As mentioned in an earlier post, well known Newton architect, artist, editorialist, visionary and general instigator Anatol Zukerman will soon be leaving Newton. We can’t allow him to slip quietly away.
Tonight, Tuesday June 11, at 7PM, we’ll be holding a farewell party for Anatol at the Brigham House, 20 Hartford St in Newton Highlands. Everyone is invited! To commemorate his departure, Anatol will be presenting an exhibition of his architectural drawings called “The Newton That Could Have Been”. It will feature drawings from many of the projects that Anatol has been involved with over his years in Newton – Needham St redesign, 9/11 Memorial, Newton Center Fireman’s Triangle, Upper Falls Boulevard ….
Come take a tour of Anatol’s visions for our city and wish him well in the next chapter of his life.
Even though Anatol’s moving truck will be here in a few weeks, he hasn’t eased up on his Newton activities yet.

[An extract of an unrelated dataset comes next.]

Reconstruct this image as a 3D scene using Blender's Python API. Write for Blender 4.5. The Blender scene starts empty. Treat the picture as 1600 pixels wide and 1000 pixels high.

Here’s a Guest Column he wrote for the Newton Tab last week.
Since its his last Guest Column as a Newton resident, I won’t nit pick the details I disagree with 😉
Jerry,
please pick the details you disagree with. I want to know that for I value your opinion.
Anatol, I would very much like to have joined you for your Newton swan song, but I must chair public hearings on special permit applications for the Land Use Committee on Tuesday night. Please accept my best wishes to you and Linda in your new home on the South Shore. Be well, and do good work.
Anatol – well since you asked …..
You describe the various informal walking paths that exist now across the railroad right of way and then say that Upper Falls “leaders fought tooth-and-nail against the proposed connection … but their own people voted with their feet and made that connection which is now used by anyone who wishes to do so.”
Both the neighbors and the Area Council would love to have those informal pedestrian connections formalized. The city’s Upper Falls Greenway working group has been looking at how to do that. The main problem is that those paths go across private property so they can only be formalized with the agreement and support of the commercial property owners. We’re hoping to get that agreement, but it’s not in the city’s hands.
The “tooth and nail” opposition you describe was something totally different. After many, many (by your count 30) years of endless study, meetings and talk, a plan took hold over the last year to build a simple mile long park – the Upper Falls Greenway on the railroad right-of-way. That simple, cheap, and fast plan has widespread support in the neighborhood and is scheduled to be done in October.
I believe the reason your plan received such a bad reception in the neighborhood was that it was quite rightly perceived as yet another large scale master plan, like all those before it. Building a new major road to mirror Needham St would take many years, 10’s or 100’s of millions of dollars, would require public taking of private lands, raise major concerns with abutters and have dozens of other complications and obstacles. Just the minor tweaking of the existing Needham St design, for example, has already been dragging on for years.
After 30 years of waiting, something constructive is now being done. The Upper Falls neighborhood now has a low key, simple plan for turning a problem into a pleasant neighborhood amenity by the end of the year. Given the history, the context, and the timing, I don’t think its hard to see why your extremely ambitious plan for a major redesign of the whole neighborhood was not warmly received in Upper Falls.
Regardless of it’s merits, after 30 years, no one’s in the mood for hearing about more ambitious, expensive alternative plans until at least after this simple Upper Falls Greenway project is completed.
@ Jerry. That was a wonderful sendoff for Anatol. Actually, I most often hear the term “sendoff” for a deceased person’s funeral or memorial service, but I suspect and hope that Anatol will be on this side of the ground for many years to come. He will be missed.
Seeing all of those drawings laid out in one place did bring home just how involved Anatol has been in every major project in this city for many years.
My favorite, which I had never seen or heard of before last night, was his plan for the Rumford St dump (excuse me, transfer station). Cap the dump, build a walkway across the whole property with gardens growing local produce hung off the side, all leading to a restaurant that looks out over the river and uses the garden’s produce. It may not have been politically or economically practical (I don’t know) but it sure had a visionary aspect to it that I loved.
Sorry I missed it last night.
Anatol, I wish you the best of luck. We’ll miss you on Village 14.
Jerry Reilly — I don’t know that I’d eat produce from a capped dump out of concern for leeching of materials and the gases emitted. But why is using this property as a useful open space politically problematic?
No, the gardens were not in the capped dump. They were suspended above it. As for:
As I said above “I don’t know” that it is. I’m just guessing that because the idea never went anywhere there was probably an economic or political reason. Your guess is as good as mine.